Cercas y el papa hablan de la eternidad, de la resurrección, y de pronto el escritor le indica al papa:
—Entonces le puedo decir a mi madre que, cuando se muera, va a ver a mi padre.
—Con toda seguridad —afirma el papa Francisco.
—¿Con toda seguridad?
—Con toda seguridad —la sonrisa de Bergoglio transforma su falsa expresión de dolor en una expresión auténtica de alegría—. Con toda seguridad.

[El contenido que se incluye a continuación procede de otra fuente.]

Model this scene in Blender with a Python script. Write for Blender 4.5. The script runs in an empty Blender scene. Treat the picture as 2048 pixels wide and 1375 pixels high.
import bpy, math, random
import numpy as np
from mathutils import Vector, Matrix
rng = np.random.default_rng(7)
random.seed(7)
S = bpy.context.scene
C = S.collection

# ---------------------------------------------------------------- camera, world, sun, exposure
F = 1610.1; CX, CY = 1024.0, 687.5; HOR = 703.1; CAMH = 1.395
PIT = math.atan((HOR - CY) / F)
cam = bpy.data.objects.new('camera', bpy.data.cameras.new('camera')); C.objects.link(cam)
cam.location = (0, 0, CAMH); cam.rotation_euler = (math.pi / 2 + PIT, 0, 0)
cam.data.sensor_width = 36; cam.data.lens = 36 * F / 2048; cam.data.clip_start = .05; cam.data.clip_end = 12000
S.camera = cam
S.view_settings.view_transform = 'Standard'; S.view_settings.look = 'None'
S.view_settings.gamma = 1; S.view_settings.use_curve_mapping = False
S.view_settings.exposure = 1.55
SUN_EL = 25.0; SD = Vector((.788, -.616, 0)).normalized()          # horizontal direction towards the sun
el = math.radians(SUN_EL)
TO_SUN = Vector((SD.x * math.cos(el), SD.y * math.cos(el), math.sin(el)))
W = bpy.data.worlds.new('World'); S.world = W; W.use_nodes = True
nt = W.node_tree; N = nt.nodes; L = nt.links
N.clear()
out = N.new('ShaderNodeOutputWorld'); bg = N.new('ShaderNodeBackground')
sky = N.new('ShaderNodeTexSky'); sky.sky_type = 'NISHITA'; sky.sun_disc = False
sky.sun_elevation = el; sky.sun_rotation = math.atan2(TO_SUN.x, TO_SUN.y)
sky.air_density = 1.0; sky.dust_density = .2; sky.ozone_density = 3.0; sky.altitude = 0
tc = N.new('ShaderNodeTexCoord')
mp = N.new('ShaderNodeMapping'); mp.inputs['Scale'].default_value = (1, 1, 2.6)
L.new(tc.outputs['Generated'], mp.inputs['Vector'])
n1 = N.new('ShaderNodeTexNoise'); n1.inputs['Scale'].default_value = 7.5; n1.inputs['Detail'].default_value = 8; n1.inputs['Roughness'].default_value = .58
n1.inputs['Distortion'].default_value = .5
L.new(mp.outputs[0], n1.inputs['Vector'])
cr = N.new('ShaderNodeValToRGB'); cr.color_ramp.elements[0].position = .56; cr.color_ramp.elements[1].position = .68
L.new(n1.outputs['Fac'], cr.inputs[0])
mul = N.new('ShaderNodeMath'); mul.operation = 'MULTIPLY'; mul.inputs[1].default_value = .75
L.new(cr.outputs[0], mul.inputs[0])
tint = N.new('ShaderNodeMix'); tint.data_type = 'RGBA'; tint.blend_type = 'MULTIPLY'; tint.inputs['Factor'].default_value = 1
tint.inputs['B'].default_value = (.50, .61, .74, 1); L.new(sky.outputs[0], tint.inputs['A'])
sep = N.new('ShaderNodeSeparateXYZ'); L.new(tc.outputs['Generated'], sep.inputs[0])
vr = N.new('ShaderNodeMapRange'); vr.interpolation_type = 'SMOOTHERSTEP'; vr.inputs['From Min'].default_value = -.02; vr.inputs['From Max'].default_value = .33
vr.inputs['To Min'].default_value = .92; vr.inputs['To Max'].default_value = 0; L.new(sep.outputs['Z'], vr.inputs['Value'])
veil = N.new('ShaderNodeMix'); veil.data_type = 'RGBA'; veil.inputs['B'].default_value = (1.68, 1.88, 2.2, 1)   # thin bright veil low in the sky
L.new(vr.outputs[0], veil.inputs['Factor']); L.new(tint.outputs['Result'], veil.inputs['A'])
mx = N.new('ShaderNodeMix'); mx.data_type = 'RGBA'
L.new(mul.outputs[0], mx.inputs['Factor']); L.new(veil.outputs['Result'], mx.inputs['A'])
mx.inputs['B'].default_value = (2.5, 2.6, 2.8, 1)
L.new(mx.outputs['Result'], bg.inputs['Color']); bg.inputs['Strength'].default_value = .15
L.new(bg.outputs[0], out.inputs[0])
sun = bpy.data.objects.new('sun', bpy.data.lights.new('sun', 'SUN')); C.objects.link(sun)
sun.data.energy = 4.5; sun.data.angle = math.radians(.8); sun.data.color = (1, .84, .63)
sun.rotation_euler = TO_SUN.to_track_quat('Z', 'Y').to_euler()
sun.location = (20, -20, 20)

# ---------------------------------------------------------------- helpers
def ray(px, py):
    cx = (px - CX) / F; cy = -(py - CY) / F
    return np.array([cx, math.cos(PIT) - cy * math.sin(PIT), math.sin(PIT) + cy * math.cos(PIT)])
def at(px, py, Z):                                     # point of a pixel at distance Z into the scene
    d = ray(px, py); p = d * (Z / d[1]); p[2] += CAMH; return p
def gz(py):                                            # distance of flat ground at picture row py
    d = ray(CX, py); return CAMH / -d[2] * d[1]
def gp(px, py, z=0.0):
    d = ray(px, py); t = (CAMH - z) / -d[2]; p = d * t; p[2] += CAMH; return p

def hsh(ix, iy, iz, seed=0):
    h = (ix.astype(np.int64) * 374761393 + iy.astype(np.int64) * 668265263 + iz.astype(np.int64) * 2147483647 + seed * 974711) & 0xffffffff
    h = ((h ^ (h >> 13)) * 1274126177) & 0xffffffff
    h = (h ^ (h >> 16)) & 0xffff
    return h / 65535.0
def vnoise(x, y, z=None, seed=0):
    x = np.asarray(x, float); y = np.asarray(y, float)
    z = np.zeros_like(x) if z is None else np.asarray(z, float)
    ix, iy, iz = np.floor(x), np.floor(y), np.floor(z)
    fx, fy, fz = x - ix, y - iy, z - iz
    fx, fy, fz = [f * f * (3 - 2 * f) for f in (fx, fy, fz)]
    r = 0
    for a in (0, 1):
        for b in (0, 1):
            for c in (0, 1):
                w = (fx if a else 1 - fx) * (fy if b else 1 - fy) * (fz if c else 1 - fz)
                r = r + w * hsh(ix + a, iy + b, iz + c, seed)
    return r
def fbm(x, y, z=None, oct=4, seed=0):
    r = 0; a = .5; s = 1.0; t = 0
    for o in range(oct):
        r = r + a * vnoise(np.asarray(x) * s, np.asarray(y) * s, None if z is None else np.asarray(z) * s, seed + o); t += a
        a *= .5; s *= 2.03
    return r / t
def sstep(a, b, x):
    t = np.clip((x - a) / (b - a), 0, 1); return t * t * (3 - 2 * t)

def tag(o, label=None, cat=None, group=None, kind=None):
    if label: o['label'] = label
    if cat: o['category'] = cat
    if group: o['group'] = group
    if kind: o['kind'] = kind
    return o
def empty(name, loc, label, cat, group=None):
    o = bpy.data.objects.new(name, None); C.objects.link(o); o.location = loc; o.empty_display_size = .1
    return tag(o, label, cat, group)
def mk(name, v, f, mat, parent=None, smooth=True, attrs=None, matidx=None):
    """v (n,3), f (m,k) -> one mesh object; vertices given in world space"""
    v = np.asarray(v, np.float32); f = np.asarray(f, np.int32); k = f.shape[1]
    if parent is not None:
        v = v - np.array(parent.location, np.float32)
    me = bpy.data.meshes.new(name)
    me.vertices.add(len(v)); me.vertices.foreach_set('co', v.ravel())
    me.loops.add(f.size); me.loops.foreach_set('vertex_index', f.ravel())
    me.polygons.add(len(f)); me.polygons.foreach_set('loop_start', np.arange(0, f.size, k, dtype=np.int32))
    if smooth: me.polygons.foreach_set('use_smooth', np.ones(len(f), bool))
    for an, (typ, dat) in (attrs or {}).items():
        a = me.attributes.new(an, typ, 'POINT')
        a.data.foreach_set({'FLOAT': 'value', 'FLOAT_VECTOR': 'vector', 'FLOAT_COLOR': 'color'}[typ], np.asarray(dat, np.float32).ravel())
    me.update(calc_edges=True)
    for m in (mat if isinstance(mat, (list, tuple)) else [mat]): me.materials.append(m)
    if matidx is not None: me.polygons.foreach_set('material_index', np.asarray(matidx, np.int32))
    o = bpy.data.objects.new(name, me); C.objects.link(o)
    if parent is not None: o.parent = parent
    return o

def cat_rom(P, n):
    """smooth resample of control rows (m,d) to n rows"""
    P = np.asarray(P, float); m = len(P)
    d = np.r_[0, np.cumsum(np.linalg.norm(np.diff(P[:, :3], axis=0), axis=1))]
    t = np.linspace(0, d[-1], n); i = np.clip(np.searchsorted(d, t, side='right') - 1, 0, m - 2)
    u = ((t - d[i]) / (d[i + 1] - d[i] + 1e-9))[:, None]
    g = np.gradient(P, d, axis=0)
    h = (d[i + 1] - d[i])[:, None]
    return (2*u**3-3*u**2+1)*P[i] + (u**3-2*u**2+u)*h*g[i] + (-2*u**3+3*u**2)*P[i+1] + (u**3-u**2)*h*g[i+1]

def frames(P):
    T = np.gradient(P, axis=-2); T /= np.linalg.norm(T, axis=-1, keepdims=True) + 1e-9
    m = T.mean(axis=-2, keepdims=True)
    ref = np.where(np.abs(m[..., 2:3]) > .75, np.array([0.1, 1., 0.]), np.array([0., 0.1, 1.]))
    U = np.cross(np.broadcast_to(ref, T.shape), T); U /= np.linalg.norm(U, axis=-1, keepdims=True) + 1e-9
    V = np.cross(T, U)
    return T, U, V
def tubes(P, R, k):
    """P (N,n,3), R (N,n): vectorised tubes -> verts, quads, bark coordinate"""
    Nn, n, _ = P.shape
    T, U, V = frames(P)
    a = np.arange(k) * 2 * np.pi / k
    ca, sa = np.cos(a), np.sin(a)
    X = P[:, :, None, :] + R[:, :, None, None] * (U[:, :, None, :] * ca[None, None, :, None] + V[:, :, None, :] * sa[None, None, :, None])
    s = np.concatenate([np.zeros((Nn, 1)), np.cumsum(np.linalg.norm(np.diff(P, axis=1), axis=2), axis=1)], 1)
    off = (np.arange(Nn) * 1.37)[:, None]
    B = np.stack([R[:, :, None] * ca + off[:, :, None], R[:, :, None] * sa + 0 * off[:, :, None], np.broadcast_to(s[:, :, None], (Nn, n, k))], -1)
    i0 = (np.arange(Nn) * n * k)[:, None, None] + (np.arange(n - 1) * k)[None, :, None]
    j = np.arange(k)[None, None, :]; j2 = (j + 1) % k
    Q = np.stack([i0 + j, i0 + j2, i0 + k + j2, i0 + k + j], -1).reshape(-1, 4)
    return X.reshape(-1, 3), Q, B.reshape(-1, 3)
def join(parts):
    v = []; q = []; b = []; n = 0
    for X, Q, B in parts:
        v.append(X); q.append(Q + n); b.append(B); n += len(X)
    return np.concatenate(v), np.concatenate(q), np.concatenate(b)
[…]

La marca de la fe. Pero, también, la marca de la duda: “¿Y si la vida verdadera no es la que he vivido hasta ahora sino la que viviré tras la muerte, igual que la vida verdadera es la vigilia y no el sueño, aunque el sueño parezca vigilia mientras duermo?”, se pregunta Cercas. “¿Y si Nietzsche se equivocaba y el cristianismo no es una negación de la vida sino una rebelión contra la muerte y por eso la resurrección de la carne y la vida eterna están en su centro —igual que pedazos ardientes de lava en un cráter activo—, porque representan la afirmación de la vida más allá de la vida, más allá de la muerte?”
Cercas, “un maldito intelectual ateo”, asegura que no esperaba una respuesta así de Bergoglio:
No sé qué esperaba, honestamente; o sí lo sé: tal vez una evasiva, una metáfora, un circunloquio, una cita evangélica, la glosa de un pasaje bíblico; todo menos una respuesta tan ingenua y tan contundente; tan cristalina: esas tres palabras elementales, sin vuelta de hoja. “Con toda seguridad”. Ni un resquicio para la menor incertidumbre o vacilación o reserva: ni para las angustias eruditas del cardenal Ravasi, ni para el pragmatismo humano, demasiado humano del Gran Inquisidor de Bergoglio, ni mucho menos para las noches oscuras del alma de san Manuel Bueno, mártir. “Con toda seguridad”: la fe campesina de los parroquianos de Valverde de Lucena, la fe misionera del padre Ernesto y sus compañeros de Mongolia, la fe inmemorial de mi madre y de mi padre, la fe heredada de mis nueve o diez años, la fe proverbial del carbonero.
Esa, subraya Cercas casi al final, era la fe irrevocable de Bergoglio. Eso se dijo entonces, sentado junto a él en el avión papal; “esa es la fe sin claroscuros de Bergoglio”, “la fe que lo convierte en un cristiano sentado en la silla de san Pedro”.